■ **What to do**
In the material below, please retype the lines from the very first through the one with "return tag(o, label, 'blackberry', group)", exactly and without pictures.
* Start *
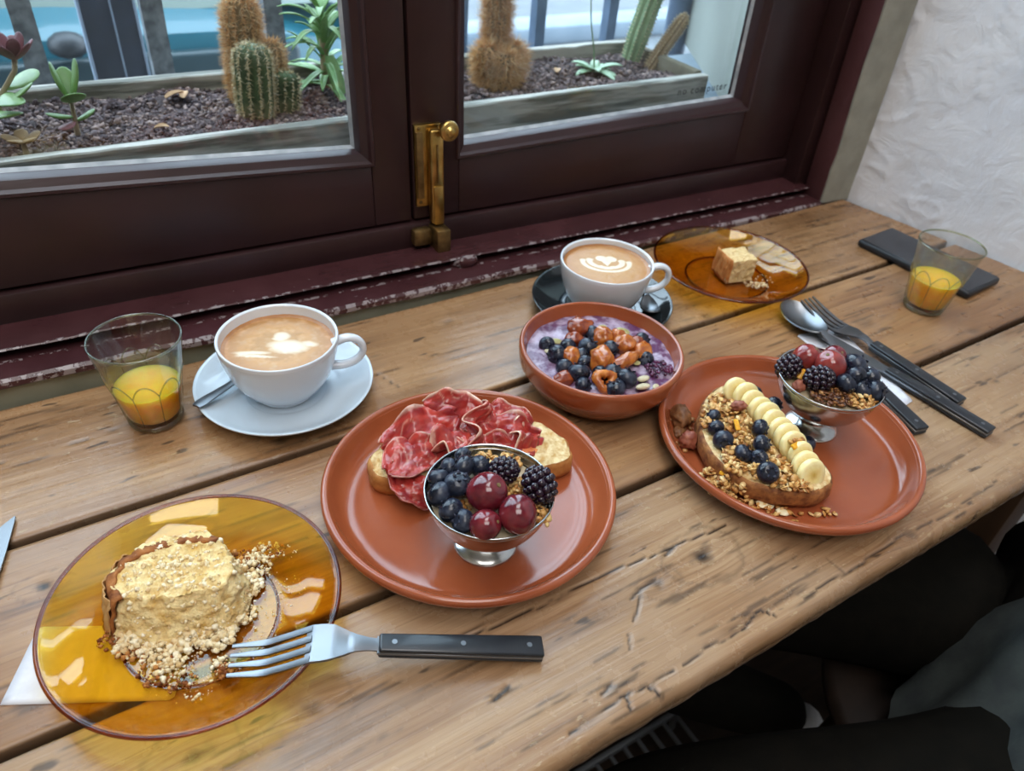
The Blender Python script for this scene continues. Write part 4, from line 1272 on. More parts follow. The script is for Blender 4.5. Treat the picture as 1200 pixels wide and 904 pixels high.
def blackberry(label, x, y, z, r, rot, group):
    o = put('blackberry', bb_me, None, (x, y, z), rot, r / .0110)
    return tag(o, label, 'blackberry', group)

GA = 'blueberries in the dish beside the ham toast'
for lab, x, y, z, r in (
    ('blueberry at the very back of the dish by the ham', .1878, .3235, .0605, .0054),
    ('blueberry at the back left rim of the dish by the ham', .1750, .3185, .0600, .0058),
    ('large blueberry showing its crown, upper left in the dish by the ham', .1810, .3110, .0645, .0070),
    ('blueberry just behind the largest grape in the dish by the ham', .1925, .3080, .0625, .0066),
    ('blueberry along the left rim, third from the back, dish by the ham', .1640, .3125, .0605, .0064),
    ('large round blueberry against the left side of the largest grape', .1700, .2975, .0655, .0078),
    ('blueberry on the left rim level with the largest grape', .1575, .2985, .0615, .0072),
    ('blueberry on the front left rim of the dish by the ham', .1575, .2835, .0610, .0069),
    ('blueberry beside the smallest grape at the front of the dish by the ham', .1605, .2730, .0600, .0064),
    ('small blueberry pressed low against the left rim of the dish by the ham', .1600, .3060, .0560, .0050)):
    blueberry(lab, x, y, z, r, int(x * 1e4), GA)
GG = 'red grapes in the steel dishes'
grape('largest dark red grape, in the middle of the dish by the ham', .1815, .2805, .0685, .0135, (.5, .4, 0), grape_dark, GG)
grape('dark red grape at the front right of the dish by the ham', .1905, .2575, .0665, .0125, (-.6, .7, .4), grape_dark, GG)
grape('smallest dark red grape at the front of the dish by the ham', .1700, .2620, .0625, .0102, (.9, -.3, 1), grape_dark, GG)
GB = 'blackberries in the steel dishes'
blackberry('blackberry behind the largest grape in the dish by the ham', .2035, .2960, .0640, .0104, (.8, .3, .2), GB)
blackberry('big blackberry leaning over the right rim of the dish by the ham', .2160, .2720, .0665, .0122, (-.4, .9, 1.2), GB)
blackberry('blackberry on the left rim of the dish by the banana toast', .4770, .2935, .0620, .0106, (.3, .8, 0), GB)
blackberry('blackberry at the front middle of the dish by the banana toast', .4850, .2690, .0645, .0116, (1.4, .2, .9), GB)
grape('rosy red grape at the back of the dish by the banana toast', .4975, .2940, .0650, .0115, (.3, .5, 0), grape_rosy, GG)
grape('large translucent red grape in the middle of the dish by the banana toast', .5030, .2745, .0680, .0130, (-.3, .4, 2), grape_rosy, GG)
grape('dark red grape half hidden behind the large one, dish by the banana toast', .5230, .2850, .0635, .0100, (.3, -.5, 1), grape_dark, GG)
GC = 'blueberries in the dish beside the banana toast'
for lab, x, y, z, r in (
    ('largest blueberry at the back right of the dish by the banana toast', .5290, .2680, .0640, .0085),
    ('blueberry nearest the front blackberry in the dish by the banana toast', .5005, .2545, .0640, .0072),
    ('blueberry on top of the heap in the dish by the banana toast', .5125, .2560, .0670, .0072),
    ('blueberry at the right rim below the knife handle', .5270, .2515, .0635, .0070),
    ('blueberry at the foot of the heap beside the granola', .5120, .2460, .0600, .0074),
    ('blueberry farthest to the front right of the steel dish', .5205, .2390, .0605, .0074),
    ('small blueberry wedged against the dark grape at the back', .5345, .2780, .0600, .0056)):
    blueberry(lab, x, y, z, r, int(x * 1e4) + 3, GC)
GT = 'blueberries on and around the banana toast'
for lab, x, y, z, r in (
    ('blueberry at the window end of the banana toast, behind the slices', .4600, .3045, .0315, .0062),
    ('blueberry on the toast edge behind the banana row, next to the steel foot', .4640, .2860, .0310, .0068),
    ('blueberry leaning on the fourth banana slice', .4215, .2640, .0400, .0066),
    ('blueberry leaning on the sixth banana slice', .4090, .2500, .0400, .0064),
    ('blueberry at the back left of the granola on the toast', .4060, .2980, .0320, .0056),
    ('blueberry second from the back on the left side of the toast', .3975, .2860, .0325, .0062),
    ('large blueberry at the left edge of the toast top', .3920, .2720, .0330, .0074),
    ('blueberry in the middle of the toast below the granola', .3935, .2525, .0345, .0068),
    ('blueberry touching the right of the middle berry on the toast', .4010, .2430, .0340, .0064),
    ('largest blueberry near the front of the banana toast', .3970, .2295, .0330, .0076),
    ('blueberry lying on the plate beside the steel dish foot', .4715, .2500, .0132, .0070)):
    blueberry(lab, x, y, z, r, int(x * 1e4) + 7, GT)
GW = 'blueberries in the terracotta bowl'
for i, (lab, x, y, z, r) in enumerate((
    ('blueberry beside the dark date at the back of the bowl', .3778, .4300, .0395, .0064),
    ('large glossy blueberry left of the middle in the bowl', .3610, .4119, .0415, .0076),
    ('blueberry toward the left rim behind the large pair', .3468, .4227, .0395, .0062),
    ('big blueberry second from the left edge of the yogurt', .3310, .4170, .0395, .0073),
    ('blueberry along the left front of the yogurt', .3275, .4000, .0390, .0062),
    ('large blueberry at the front left of the bowl filling', .3325, .3860, .0410, .0078),
    ('blueberry in the very middle showing an open crown', .3759, .4000, .0430, .0063),
    ('blueberry tucked left of the middle apricot chunk', .3463, .3960, .0390, .0062),
    ('blueberry behind the pierced apricot ring in the front of the bowl', .3585, .3725, .0410, .0070),
    ('large blueberry right of the pierced apricot ring', .3640, .3615, .0410, .0076),
    ('blueberry nearest the front rim of the bowl', .3490, .3570, .0395, .0070),
    ('blueberry at the far right of the bowl filling', .4150, .4030, .0375, .0066),
    ('blueberry behind the split apricot on the left of the bowl', .3504, .4080, .0385, .0062),
    ('half sunken blueberry left of the pierced apricot ring', .3500, .3780, .0385, .0066),
    ('small blueberry between the two large pairs in the bowl', .3645, .4010, .0400, .0054),
    ('blueberry alone at the left rim of the yogurt', .3335, .4360, .0375, .0058),
    ('half sunken blueberry at the front left rim of the bowl', .3290, .3740, .0370, .0058),
    ('dusky blueberry beside the crushed purple berry in the bowl', .3993, .3790, .0375, .0062))):
    blueberry(lab, x, y, z, r, 900 + i, GW)

# dried fruit, seeds and crushed berry in the bowl
def chunk(name, cat, label, c, r, mat, seed, group, rot=(0, 0, 0), amp=.34):
    R = euler(*rot)
    m = MB().ball((0, 0, 0), r, 3, amp, 1.7, seed, R)
    return tag(m.build(name, M[mat], None, c, sharp=None), label, cat, group)
GD = 'dried fruit chunks in the bowl'
for i, (lab, x, y, z, r, mt) in enumerate((
    ('dark red date chunk at the back left of the bowl filling', .3725, .4410, .0415, (.0105, .0080, .0070), 'date_red'),
    ('orange apricot chunk behind the middle blueberry', .3820, .4190, .0410, (.0078, .0078, .0075), 'date'),
    ('small orange apricot piece right of the back apricot chunk', .3965, .4150, .0400, (.0062, .0058, .0055), 'date'),
    ('glossy apricot chunk right of the middle blueberry', .3920, .4000, .0420, (.0082, .0075, .0070), 'date'),
    ('reddish apricot piece at the right of the glossy chunk', .4035, .3985, .0405, (.0066, .0062, .0058), 'date_red'),
    ('large dark apricot chunk near the right side of the bowl', .4000, .3870, .0400, (.0098, .0068, .0062), 'date'),
    ('largest apricot chunk in the middle front of the bowl', .3590, .3900, .0430, (.0105, .0085, .0075), 'date'),
    ('long apricot strip lying across the front middle of the bowl', .3765, .3800, .0425, (.0050, .0125, .0050), 'date'),
    ('split apricot piece on the left of the bowl', .3395, .4070, .0405, (.0060, .0082, .0062), 'date'),
    ('red date piece at the front left rim of the bowl', .3190, .3880, .0375, (.0082, .0058, .0050), 'date_red'),
    ('pale red date piece behind the big left blueberry', .3580, .4300, .0390, (.0080, .0066, .0052), 'date_red'))):
    chunk('dried_fruit', 'dried fruit', lab, (x, y, z), tuple(q * 1.28 for q in r), mt, 3.1 * i + 1, GD, (.3 * math.sin(i), .2, .7 * i))
mb = MB()
vs = []
nA, nB = 26, 12
for i in range(nA):
    a = 2 * PI * i / nA
    tri = 1 + .22 * math.cos(3 * a)
    for j in range(nB):
        b = 2 * PI * j / nB
        rr = .0062 * tri + .0041 * math.cos(b); q = (rr * math.cos(a), rr * math.sin(a), .0048 * math.sin(b))
        e = 1 + .12 * N3(q, 300, 5)
        vs.append((q[0] * e, q[1] * e, q[2] * e))
mb.add(vs, [(i * nB + j, ((i + 1) % nA) * nB + j, ((i + 1) % nA) * nB + (j + 1) % nB, i * nB + (j + 1) % nB) for i in range(nA) for j in range(nB)])
o = mb.build('dried_fruit', M['date'], None, (.3440, .3660, .0425), sharp=None)
o.rotation_euler = (D(38), D(-16), 0)
tag(o, 'pierced apricot ring with a triangular hole at the front of the bowl', 'dried fruit', GD)
seed_me = MB().ball((0, 0, 0), (.0062, .0034, .0014), 2).mesh('pumpkin_seed', M['seed'], True, None)
seedp_me = MB().ball((0, 0, 0), (.0056, .0026, .0016), 2).mesh('sunflower_seed', M['seed_pale'], True, None)
for i, (lab, x, y, z, me, rz, s) in enumerate((
    ('green pumpkin seed at the back of the bowl beside the date', .3960, .4375, .0370, seed_me, .3, 1.0),
    ('long pale green seed at the back right of the bowl', .4095, .4235, .0370, seed_me, -.5, 1.2),
    ('small round pale seed right of the long apricot strip', .3877, .3870, .0385, seedp_me, .9, .7),
    ('greenish seed just in front of the small round one', .3885, .3775, .0385, seed_me, .4, .9),
    ('upper of the two large pale seeds at the front right rim', .3790, .3570, .0390, seedp_me, .25, 1.5),
    ('lower of the two large pale seeds at the front right rim', .3722, .3490, .0385, seedp_me, .15, 1.6),
    ('pale seed at the left rim behind the lone blueberry', .3296, .4290, .0360, seedp_me, 1.2, 1.0),
    ('pale seed at the far front right rim of the bowl', .3830, .3450, .0375, seedp_me, .5, 1.0),
    ('pale seed on the white yogurt at the back left of the bowl', .3447, .4370, .0368, seed_me, -.2, 1.0))):
    tag(put('seed', me, None, (x, y, z), (.3 * math.sin(i), .25, rz), s), lab, 'seed', 'seeds on the bowl of yogurt')
mb = MB()
rnd = random.Random(8)
for i in range(70):
    a = rnd.uniform(0, 6.28); r = .0125 * math.sqrt(rnd.random())
    mb.ball((r * math.cos(a), r * math.sin(a) * .9, .0010 + .005 * (1 - (r / .0125) ** 2) + rnd.uniform(-.0008, .0008)), rnd.uniform(.0012, .0021), 1, .2, 2, i)
tag(mb.build('crushed_berry', M['mash'], None, (.4025, .3640, .0350), sharp=None), 'crushed purple berry at the right side of the bowl', 'berry')

# ------------------------------------------------------------------ granola
def granola(label, clusters, seed, mat='granola', flake=1.0):
    rnd = random.Random(seed)
    mb = MB()
    for (x, y, z, r, n, h) in clusters:
        for k in range(n):
            a = rnd.uniform(0, 6.28); q = math.sqrt(rnd.random())
            px, py = x + r * q * math.cos(a), y + r * q * math.sin(a)
            pz = z + h * (1 - q * q) * rnd.uniform(.2, 1.0) + .0012
            if rnd.random() < .62:
                rr = (rnd.uniform(.0024, .0038) * flake, rnd.uniform(.0018, .0026) * flake, .0006)
            else:
                s = rnd.uniform(.0010, .0021); rr = (s * 1.3, s, s * .8)
            mb.ball((px, py, pz), rr, 1, .25, 1.6, k + seed, euler(rnd.uniform(-.8, .8), rnd.uniform(-.8, .8), rnd.uniform(0, 6)))
    o = mb.build('granola', M[mat], sharp=None)
    return tag(o, label, 'granola', kind='stuff')
granola('golden granola flakes at the back of the dish by the ham', [(.2130, .3080, .0545, .0105, 60, .006), (.2010, .3180, .0545, .008, 30, .003), (.2080, .2830, .0540, .0100, 60, .005), (.2080, .2590, .0535, .0095, 56, .004), (.1680, .2885, .0530, .006, 16, .002)], 11)
granola('golden granola at the front of the dish by the banana toast', [(.5050, .2400, .0545, .0115, 90, .006), (.4880, .2520, .0540, .0080, 24, .002)], 12)
granola('dark granola clusters along the front of the dish by the banana toast', [(.4805, .2565, .0540, .0100, 60, .005), (.3985, .3235, .0075, .0125, 46, .014), (.3855, .2985, .0080, .0090, 26, .012), (.4920, .2480, .0545, .0085, 50, .005), (.4960, .2580, .0560, .006, 24, .006)], 13, 'granola_dark')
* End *
■ **Result of this exercise**
The Blender Python script for this scene continues. Write part 4, from line 1272 on. More parts follow. The script is for Blender 4.5. Treat the picture as 1200 pixels wide and 904 pixels high.
def blackberry(label, x, y, z, r, rot, group):
    o = put('blackberry', bb_me, None, (x, y, z), rot, r / .0110)
    return tag(o, label, 'blackberry', group)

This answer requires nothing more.